Data from property information firm Gazeal suggests that up to 17 March there have been almost 54,000 deals collapse.

A host of brokers told Mortgage Solutions they had seen higher numbers of deals collapsing of late, with a range of contributing factors including buyers being rushed into making decisions, slow legal teams and vendors getting greedy.

Buyers making rushed decisions

Robert Payne, director at Langley House Mortgages, said his firm had seen more deals fall through of late, as well as taking far longer to complete than usual.

He suggested that a big factor here may be the nature of the market, and the way that buyers are being pushed into making quick decisions in order to secure a property, given the fierce level of competition.

Payne continued: “Once these buyers have had time to think, they often see a different property or have doubts about the one they have committed to and change their mind, breaking down the chain as a consequence when they pull out.”

Vendor greed

Rob Peters, principal at Simple Fast Mortgage, said that greed was the biggest driver in deals falling through currently.

He said: “Property prices are increasing quickly, demand is high, and there are lots of potential buyers sniffing around and estate agents will always want to get the best price for their clients.”

Scott Taylor-Barr, financial adviser at Carl Summers Financial Services, noted that he had one case recently where just prior to the exchange of contracts, the vendor decided to hike the price by £20,000.

He added: “My clients were not happy, to say the least, and didn’t bow to the seller’s demand.
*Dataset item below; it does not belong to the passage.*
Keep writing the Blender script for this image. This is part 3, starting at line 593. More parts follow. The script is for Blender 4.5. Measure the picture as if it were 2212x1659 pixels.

Quite rightly they withdrew from the transaction and bought something else.”

Lewis Shaw, founder of Shaw Financial Services, agreed that greed had played a part in the “noticeable increase” in fall-throughs recently, adding that some cases had also hit the wall because of borrowers making assumptions about being accepted for a mortgage.

He added that the timeframes of the conveyancing process were also contributing to deals collapsing. 

“The legal process is the biggest downfall of the UK property market and needs a root and branch overhaul to speed up home buying timeframes,” he concluded.

Slow progress

Jamie Thompson, broker at Jamie Thompson Mortgages, reported seeing plenty of fall throughs of late, noting that a common issue currently is with management companies being unable to “or painfully slow” at providing fire safety paperwork for flat purchases.

He continued: “This has put my clients off buying as they realise it could be a nightmare to sell the flat in a few years due to the management company of the block not having any incentive to help them progress a sale.”

This was echoed by Taylor-Barr, who cited an example of a client looking to buy a flat in a high rise. The buildings management company had received a fire safety report two years ago notifying them of a cladding issue, but they had chosen not to get an EWS1 report and simply remove the cladding.

“However they have still not done this and don’t plan to do it until later in the year, resulting in a high rise building, with cladding and none of the required reports,” he continued. “Needless to say the deal fell apart as no lender was going to be happy to secure a mortgage against the flat until the work was completed.”

But, in some cases, potential buyers have benefitted from cases falling through, however, particularly first-time buyers.

Thompson explained: “Vendors had originally accepted cash offers under the delusion that they are somehow the answer to all their problems, only to find that some trumped up developer hasn’t got the funds at all and they come crawling back to a pre-qualified, chain free, ready to go, first-time buyer client who can get to the finishing post in no time.”

An inevitability?

Thompson admitted that cases falling through are somewhat inevitable within the mortgage market.

However, he suggested that the number of deals collapsing might be reduced “if buyers and sellers had a little more skin in the game nearer the start of the process”

According to Peters, it’s crucial for buyers to “make sure they have their ducks in a row” to reduce the chances of transactions collapsing, including signing up a “proactive solicitor”, noting that “slow legal work has been the demise of many a property deal”. 

Paul Neal, mortgage and equity release specialist at Missing Element Mortgage Services, suggested that a lack of preparation is often the cause of deals falling through.

He said: “It’s easy to fall in love with a property, make an offer then see if you can get a mortgage. This is usually when it all falls down. The number of people who come to a broker saying: ‘My offer is accepted, can you get me a mortgage?’ ‒ it is the phrase we all dread.”